Pendant longtemps, l'écrivain et cinéaste Alexandre Jardin a été "allergique à la vérité". Lundi, au micro d'Anne Roumanoff, sur Europe 1, il raconte pourquoi il a choisi de se mettre "réellement" à nu dans son dernier ouvrage Le roman vrai d'Alexandre. "Ce que je raconte dans ce livre, c'est l'histoire de tous ces êtres qui essayaient de me ramener vers la réalité", confie-t-il.

"J'ai énormément menti. J'essayais de sublimer ma vie car elle était catastrophique. Je mentais pour sauver ma peau dans une enfance strictement impossible. Quand votre maman aime trois ou quatre hommes qui ont leur chambre à la maison, c'est très compliqué. Ils se battaient pour elle. Ça peut paraître romanesque mais dans la réalité, c'est violent surtout quand vous êtes le gamin au milieu de ça. Je découvrais aussi que mon grand père était en fait le directeur de cabinet de Pierre Laval et que tous les amis de la famille avaient été payés par les SS comme agents de renseignements. Je découvrais un cauchemar", assure l'écrivain.
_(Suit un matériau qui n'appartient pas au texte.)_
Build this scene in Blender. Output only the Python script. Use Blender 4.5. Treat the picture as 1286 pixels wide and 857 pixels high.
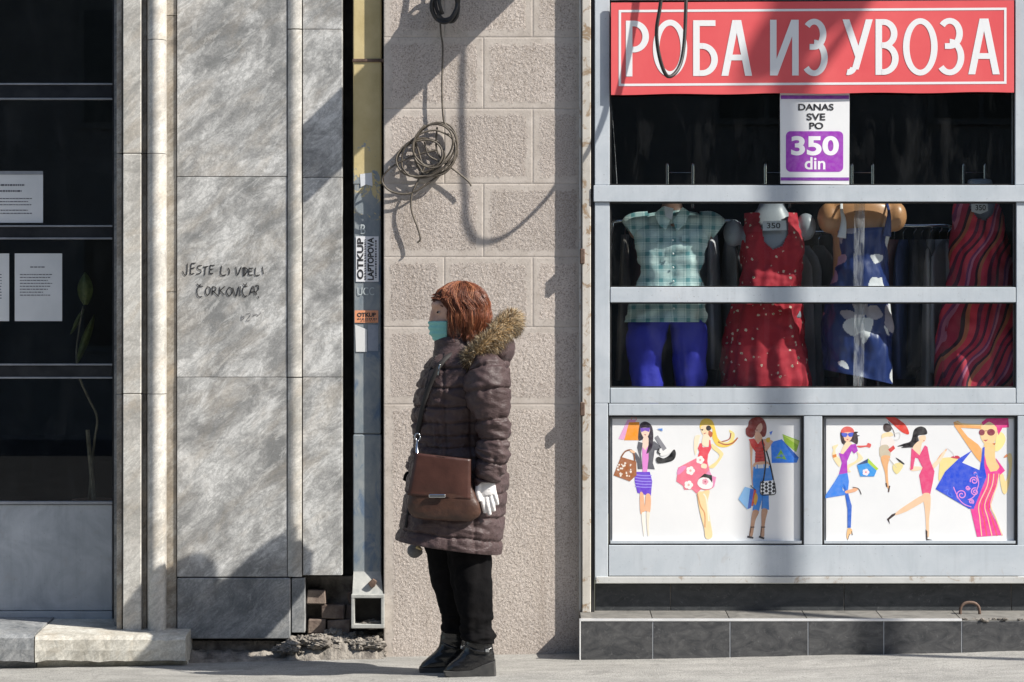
import bpy, bmesh, math, random
import numpy as np
from mathutils import Vector, Matrix, noise as mn
from mathutils.geometry import tessellate_polygon

for o in list(bpy.data.objects):
    bpy.data.objects.remove(o)
scene = bpy.context.scene
COL = scene.collection
random.seed(7)
rng = np.random.default_rng(7)

# ------------------------------------------------------------------ camera, sky, sun
S, D, EYE, CX, CY = 290.0, 11.0, 1.369, 643.0, 428.5   # photo pixels per metre at the facade, distance, eye height
cam = bpy.data.cameras.new('camera')
cam.sensor_width = 36.0
cam.lens = 36.0 / (2 * (643.0 / S) / D)
cam.clip_end = 500
camo = bpy.data.objects.new('camera', cam)
camo.location = (0, -D, EYE)
camo.rotation_euler = (math.radians(90), 0, 0)
COL.objects.link(camo)
scene.camera = camo

SUN_AZ = math.radians(25)            # angle between the sun and the facade plane
SUN_K = 0.965                        # fall per metre sideways
SUN_EL = math.atan(SUN_K * math.cos(SUN_AZ))
TO_SUN = Vector((math.cos(SUN_AZ) * math.cos(SUN_EL), -math.sin(SUN_AZ) * math.cos(SUN_EL), math.sin(SUN_EL)))
world = bpy.data.worlds.new('World')
scene.world = world
world.use_nodes = True
wn = world.node_tree
sky = wn.nodes.new('ShaderNodeTexSky')
sky.sky_type = 'NISHITA'
sky.sun_disc = False
sky.sun_elevation = SUN_EL
sky.sun_rotation = math.radians(115)
wn.links.new(sky.outputs[0], wn.nodes['Background'].inputs[0])
wn.nodes['Background'].inputs[1].default_value = 0.10
sun = bpy.data.lights.new('sun', 'SUN')
sun.energy = 5.0
sun.angle = math.radians(0.53)
sun.color = (1.0, 0.95, 0.87)
suno = bpy.data.objects.new('sun', sun)
suno.rotation_euler = TO_SUN.to_track_quat('Z', 'Y').to_euler()
suno.location = TO_SUN * 30
COL.objects.link(suno)
vs = scene.view_settings
vs.view_transform = 'Standard'
vs.look = 'None'
vs.exposure = 0.63
vs.gamma = 1
vs.use_curve_mapping = False

# ------------------------------------------------------------------ helpers
def P(px, py, Y=0.0):
    k = (D + Y) / D / S
    return Vector(((px - CX) * k, Y, EYE - (py - CY) * k))

def unshadow(px, py, Yw, Yp):
    """where, at depth Yp, the thing stands whose shadow falls on (px, py) of a wall at depth Yw"""
    p = P(px, py, Yw)
    t = (Yw - Yp) / -TO_SUN.y
    return p + TO_SUN * t

def lin(c):
    if isinstance(c, str):
        c = c.lstrip('#')
        c = [int(c[i:i + 2], 16) / 255 for i in (0, 2, 4)]
        return tuple(x / 12.92 if x <= 0.04045 else ((x + 0.055) / 1.055) ** 2.4 for x in c) + (1,)
    return tuple(c)[:3] + (1,)

def link(o, parent=None):
    COL.objects.link(o)
    if parent is not None:
        o.parent = parent
        o.matrix_parent_inverse = Matrix.Translation(-world_loc(parent))
    return o

def world_loc(o):
    v = Vector(o.location)
    if o.parent is not None:
        v = o.matrix_parent_inverse @ v
        v = v + world_loc(o.parent)
    return v

def tag(o, label=None, cat=None, group=None, kind=None):
    if label: o['label'] = label
    if cat: o['category'] = cat
    if group: o['group'] = group
    if kind: o['kind'] = kind
    return o

def thing(name, loc, label, cat, group=None):
    o = bpy.data.objects.new(name, None)
    o.empty_display_size = 0.05
    o.location = loc
    COL.objects.link(o)
    return tag(o, label, cat, group)

class MB:
    """collects geometry in world space, then builds one mesh object"""
    def __init__(s):
        s.v, s.f, s.m = [], [], []
    def add(s, vs_, fs, mi=0):
        b = len(s.v)
        s.v.extend([tuple(v) for v in vs_])
        s.f.extend([tuple(i + b for i in f) for f in fs])
        s.m.extend([mi] * len(fs))
        return s
    def box(s, x0, x1, y0, y1, z0, z1, mi=0):
        x0, x1 = sorted((x0, x1)); y0, y1 = sorted((y0, y1)); z0, z1 = sorted((z0, z1))
        vs_ = [(x, y, z) for x in (x0, x1) for y in (y0, y1) for z in (z0, z1)]
        return s.add(vs_, [(0, 1, 3, 2), (4, 6, 7, 5), (0, 4, 5, 1), (2, 3, 7, 6), (0, 2, 6, 4), (1, 5, 7, 3)], mi)
    def pbox(s, px0, py0, px1, py1, Yf, Yb, mi=0):
        a, b = P(px0, py0, Yf), P(px1, py1, Yf)
        return s.box(a.x, b.x, Yf, Yb, b.z, a.z, mi)
    def prism(s, pts, Yf, Yb, mi=0):
        """pts: world (x, z) outline, extruded along Y"""
        n = len(pts)
        tri = tessellate_polygon([[Vector((p[0], p[1], 0)) for p in pts]])
        vs_ = [(p[0], Yf, p[1]) for p in pts] + [(p[0], Yb, p[1]) for p in pts]
        fs = [tuple(t) for t in tri] + [tuple(i + n for i in t[::-1]) for t in tri]
        fs += [(i, (i + 1) % n, (i + 1) % n + n, i + n) for i in range(n)]
        return s.add(vs_, fs, mi)
    def pprism(s, pts, Yf, Yb, mi=0):
        w = [P(p[0], p[1], Yf) for p in pts]
        return s.prism([(q.x, q.z) for q in w], Yf, Yb, mi)
    def flat(s, pts, Y, mi=0):
        w = [Vector((p[0], p[1], 0)) for p in pts]
        tri = tessellate_polygon([w])
        return s.add([(p[0], Y, p[1]) for p in pts], [tuple(t) for t in tri], mi)
    def rings(s, R, closed=True, cap=True, mi=0):
        m, n = len(R), len(R[0])
        b = len(s.v)
        fs = []
        for i in range(m - 1):
            for j in range(n if closed else n - 1):
                k = (j + 1) % n
                fs.append((i * n + j, i * n + k, (i + 1) * n + k, (i + 1) * n + j))
        vs_ = [tuple(p) for r in R for p in r]
        if cap:
            for idx, rev in ((0, True), (m - 1, False)):
                c = Vector((0, 0, 0))
                for p in R[idx]: c += Vector(p)
                vs_.append(tuple(c / n))
                ci = len(vs_) - 1
                for j in range(n):
                    k = (j + 1) % n
                    f = (idx * n + j, idx * n + k, ci)
                    fs.append(f[::-1] if rev else f)
        return s.add(vs_, fs, mi)
    def tube(s, pts, r, n=8, m=None, disp=None, mi=0, cap=True, flat=1.0, up=None):
        pts = [Vector(p) for p in pts]
        rr = list(r) if hasattr(r, '__len__') else [r] * len(pts)
        m = m or (len(pts) * 5)
        C, RR = [], []
        for i in range(m + 1):
            t = i / m * (len(pts) - 1)
            C.append(cr(pts, t)); RR.append(cr(rr, t))
        R = []
        T0 = (C[1] - C[0]).normalized()
        ref = Vector(up) if up else (Vector((0, 1, 0)) if abs(T0.y) < 0.8 else Vector((1, 0, 0)))
        N = (ref - T0 * ref.dot(T0)).normalized()
        for i in range(m + 1):
            T = (C[min(i + 1, m)] - C[max(i - 1, 0)])
            T = T.normalized() if T.length > 1e-9 else T0
            N = (N - T * N.dot(T))
            N = N.normalized() if N.length > 1e-9 else T.orthogonal().normalized()
            B = T.cross(N)
            ring = []
            for j in range(n):
                a = 2 * math.pi * j / n
                d = N * math.cos(a) * flat + B * math.sin(a)
                rad = RR[i]
                if disp: rad += disp(i / m, a, C[i] + d * rad)
                ring.append(C[i] + d * rad)
            R.append(ring)
        return s.rings(R, True, cap, mi)
    def ball(s, c, rx, ry, rz, n=16, m=10, mi=0, disp=None):
        R = []
        for i in range(m + 1):
            th = math.pi * (i / m * 0.996 + 0.002)
            ring = []
            for j in range(n):
                a = 2 * math.pi * j / n
                d = Vector((math.sin(th) * math.cos(a), math.sin(th) * math.sin(a), math.cos(th)))
                k = 1 + (disp(d) if disp else 0)
                ring.append((c[0] + d.x * rx * k, c[1] + d.y * ry * k, c[2] + d.z * rz * k))
            R.append(ring)
        return s.rings(R, True, True, mi)
    def build(s, name, mats, parent=None, smooth=False, bevel=0, loc=None, normals=True):
        me = bpy.data.meshes.new(name)
        o = bpy.data.objects.new(name, me)
        if loc is None:
            a = np.array(s.v)
            loc = Vector((a[:, 0].mean(), a[:, 1].mean(), a[:, 2].min()))
        loc = Vector(loc)
        me.from_pydata([(v[0] - loc.x, v[1] - loc.y, v[2] - loc.z) for v in s.v], [], s.f)
        mats = mats if isinstance(mats, (list, tuple)) else [mats]
        for q in mats: me.materials.append(q)
        if len(mats) > 1: me.polygons.foreach_set('material_index', s.m)
        if normals or bevel:
            bm = bmesh.new(); bm.from_mesh(me)
            if normals: bmesh.ops.recalc_face_normals(bm, faces=bm.faces)
            if bevel:
                bmesh.ops.bevel(bm, geom=[e for e in bm.edges if e.calc_face_angle(0) > 0.5], offset=bevel, segments=1, affect='EDGES', clamp_overlap=True)
            bm.to_mesh(me); bm.free()
        if smooth:
            me.polygons.foreach_set('use_smooth', [True] * len(me.polygons))
        me.update()
        COL.objects.link(o)
        if parent is not None:
            o.parent = parent
            o.location = loc - world_loc(parent)
        else:
            o.location = loc
        return o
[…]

"Quand papa est mort alors que j'avais 15 ans on m'a expédié en Irlande. Là-bas, j'ai essayé de me noyer. Et quand on m'a repêché cet été là j'ai menti à tout le monde, j'ai commencé à m'inventer un papa que je n'avais jamais eu. J'ai inventé des souvenirs imaginaires. Je m'en suis sorti en m'inventant une vie", poursuit-il. 

"J'écrivais une littérature de fuite du réel"
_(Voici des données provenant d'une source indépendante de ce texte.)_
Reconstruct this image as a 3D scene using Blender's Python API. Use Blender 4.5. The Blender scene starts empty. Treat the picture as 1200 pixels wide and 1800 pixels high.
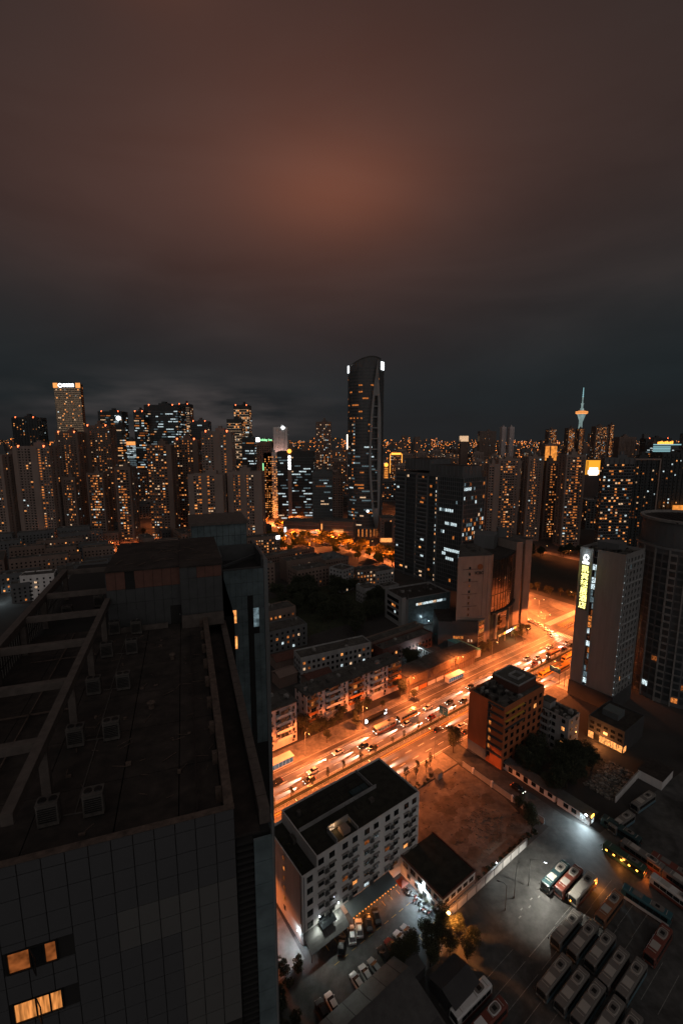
import bpy, math, random
from mathutils import Vector, Matrix
R = math.radians
PI = math.pi
sc = bpy.context.scene
col = sc.collection

# ---------------------------------------------------------------- camera
cam_d = bpy.data.cameras.new('camera')
cam_d.sensor_fit = 'VERTICAL'; cam_d.sensor_height = 36; cam_d.sensor_width = 24
cam_d.lens = 16; cam_d.clip_start = 0.5; cam_d.clip_end = 40000
cam = bpy.data.objects.new('camera', cam_d); col.objects.link(cam)
cam.location = (0, 0, 120); cam.rotation_euler = (R(90 - 9.1), 0, 0)
sc.camera = cam

# ---------------------------------------------------------------- render + exposure
sc.view_settings.view_transform = 'Standard'
try: sc.view_settings.look = 'None'
except Exception: pass
sc.view_settings.exposure = 0; sc.view_settings.gamma = 1
sc.view_settings.use_curve_mapping = False
sc.render.engine = 'CYCLES'
cy = sc.cycles
cy.use_denoising = True
try: cy.denoiser = 'OPENIMAGEDENOISE'
except Exception: pass
cy.max_bounces = 5; cy.diffuse_bounces = 2; cy.glossy_bounces = 3; cy.transmission_bounces = 3
cy.caustics_reflective = False; cy.caustics_refractive = False
cy.sample_clamp_indirect = 3.0
try: cy.use_light_tree = True
except Exception: pass

# ---------------------------------------------------------------- night sky: overcast cloud lit from the city
world = bpy.data.worlds.new('World'); sc.world = world
world.use_nodes = True
nt = world.node_tree; nt.nodes.clear()
def nn(t, **k):
    n = nt.nodes.new(t)
    for a, v in k.items(): setattr(n, a, v)
    return n
def lk(a, b): nt.links.new(a, b)
def math_n(op, a, b=None, c=None):
    n = nn('ShaderNodeMath', operation=op)
    for i, x in enumerate((a, b, c)):
        if x is None: continue
        if isinstance(x, (int, float)): n.inputs[i].default_value = x
        else: lk(x, n.inputs[i])
    return n.outputs[0]
tc = nn('ShaderNodeTexCoord'); sep = nn('ShaderNodeSeparateXYZ'); lk(tc.outputs['Generated'], sep.inputs[0])
mp = nn('ShaderNodeMapping'); mp.inputs['Scale'].default_value = (1.5, 1.5, 5.5); lk(tc.outputs['Generated'], mp.inputs[0])
nz = nn('ShaderNodeTexNoise'); nz.inputs['Scale'].default_value = 1.15; nz.inputs['Detail'].default_value = 4.5; nz.inputs['Roughness'].default_value = .48; nz.inputs['Distortion'].default_value = .5
lk(mp.outputs[0], nz.inputs['Vector'])
cl = math_n('SUBTRACT', nz.outputs[0], .5)
zz = math_n('ADD', sep.outputs[2], math_n('MULTIPLY', cl, .20))
rmp = nn('ShaderNodeValToRGB'); lk(zz, rmp.inputs[0])
er = rmp.color_ramp; er.interpolation = 'B_SPLINE'
stops = [(0, (.0150, .0165, .0178)), (.10, (.0105, .0160, .0182)), (.20, (.0128, .0175, .0194)), (.30, (.0225, .0222, .0224)), (.42, (.035, .0252, .0232)),
         (.54, (.032, .0238, .0218)), (.66, (.021, .0182, .0175)), (.8, (.020, .0175, .017)), (1, (.022, .019, .018))]
er.elements[0].position = 0; er.elements[0].color = stops[0][1] + (1,)
er.elements[1].position = 1; er.elements[1].color = stops[-1][1] + (1,)
for p, c in stops[1:-1]:
    e = er.elements.new(p); e.color = c + (1,)
def lobe(az, el, size, zscale=1.0):
    d = Vector((math.sin(R(az)) * math.cos(R(el)), math.cos(R(az)) * math.cos(R(el)), math.sin(R(el))))
    v = nn('ShaderNodeVectorMath', operation='SUBTRACT'); lk(tc.outputs['Generated'], v.inputs[0]); v.inputs[1].default_value = d
    s = nn('ShaderNodeVectorMath', operation='MULTIPLY'); lk(v.outputs[0], s.inputs[0]); s.inputs[1].default_value = (1, 1, zscale)
    l = nn('ShaderNodeVectorMath', operation='LENGTH'); lk(s.outputs[0], l.inputs[0])
    q = math_n('DIVIDE', l.outputs['Value'], size)
    return math_n('POWER', 2.718, math_n('MULTIPLY', math_n('MULTIPLY', q, q), -1.0))
def addc(base, fac, c):
    m = nn('ShaderNodeMix', data_type='RGBA', blend_type='ADD'); lk(fac, m.inputs[0]); lk(base, m.inputs[6]); m.inputs[7].default_value = c + (1,)
    return m.outputs[2]
colr = rmp.outputs[0]
# broad uneven shade of the cloud, then the glow patches of the city on its underside
shade = math_n('ADD', math_n('MULTIPLY', cl, 1.1), 1.0)
ms = nn('ShaderNodeMix', data_type='RGBA', blend_type='MULTIPLY'); ms.inputs[0].default_value = 1; lk(colr, ms.inputs[6])
cmb = nn('ShaderNodeCombineColor')
for i in range(3): lk(shade, cmb.inputs[i])
lk(cmb.outputs[0], ms.inputs[7]); colr = ms.outputs[2]
colr = addc(colr, lobe(-.5, 26.2, .16, 2.3), (.066, .0165, .0050))
colr = addc(colr, lobe(-3, 28, .30, 1.5), (.042, .0120, .0055))
colr = addc(colr, lobe(-5, 31, .56, 1.6), (.024, .0078, .0055))
colr = addc(colr, lobe(-28, 22, .25, 2.2), (.012, .0035, .002))
colr = addc(colr, lobe(-20, 42, .10, 1.6), (.045, .011, .003))
# low pale bank of cloud over the skyscrapers on one side
mp2 = nn('ShaderNodeMapping'); mp2.inputs['Scale'].default_value = (5, 5, 26); lk(tc.outputs['Generated'], mp2.inputs[0])
n2 = nn('ShaderNodeTexNoise'); n2.inputs['Scale'].default_value = 1.3; n2.inputs['Detail'].default_value = 6; lk(mp2.outputs[0], n2.inputs['Vector'])
b1 = math_n('MULTIPLY', lobe(-19, 3.2, .22, 4.2), math_n('MULTIPLY', math_n('MAXIMUM', math_n('SUBTRACT', n2.outputs[0], .36), 0), 6.0))
colr = addc(colr, b1, (.034, .027, .0255))
bg = nn('ShaderNodeBackground'); lk(colr, bg.inputs[0]); bg.inputs[1].default_value = 1.0
wo = nn('ShaderNodeOutputWorld'); lk(bg.outputs[0], wo.inputs[0])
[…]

Cette vie fantasmée, il l'a raconté dans plusieurs ouvrages comme Le zubial ou Ma mère avait raison. "J'écrivais une littérature de fuite du réel. J'écrivais sur des héros qui proposaient une vision de l'amour qui n'existe pas. J'avais établi mes quartiers dans un monde féerique", ajoute-t-il.

En 2011, il fait pourtant un premier pas vers la réalité en publiant Des gens très bien, un livre dans lequel il raconte le passé vichyste de son grand-père et son déni. Le militantisme social lui a aussi permis de renouer avec la vérité. "L'engagement m'a fait complètement changé de vie, ça m'a rendu amoureux de la vie", assure l'écrivain qui a notamment participé à la création des associations Lire et faire lire et Mille mots.  

"Ça fait très peur car il faut renoncer à ses défenses"

Cette prise de conscience et ce besoin de dire la vérité a également changé les rapports avec ses proches, explique Alexandre Jardin. "Ça fait très peur car il faut renoncer à ses défenses et ma carapace était très épaisse. J'ai traversé 30 ans de dépression. Comme j'étais poli, je souriais de manière mécanique mais en réalité, j'allais très mal car j'étais absent. "Dire la vérité, c'est pourtant extraordinaire, il faut le faire", insiste l'écrivain. "Quand vous faites ça, vous faites du bien à tout le monde. Vous reprenez contact avec vos propres enfants qui vous voyaient produire un personnage public. Tant qu'on n'est pas un bloc de vérité, le bonheur n'est pas possible".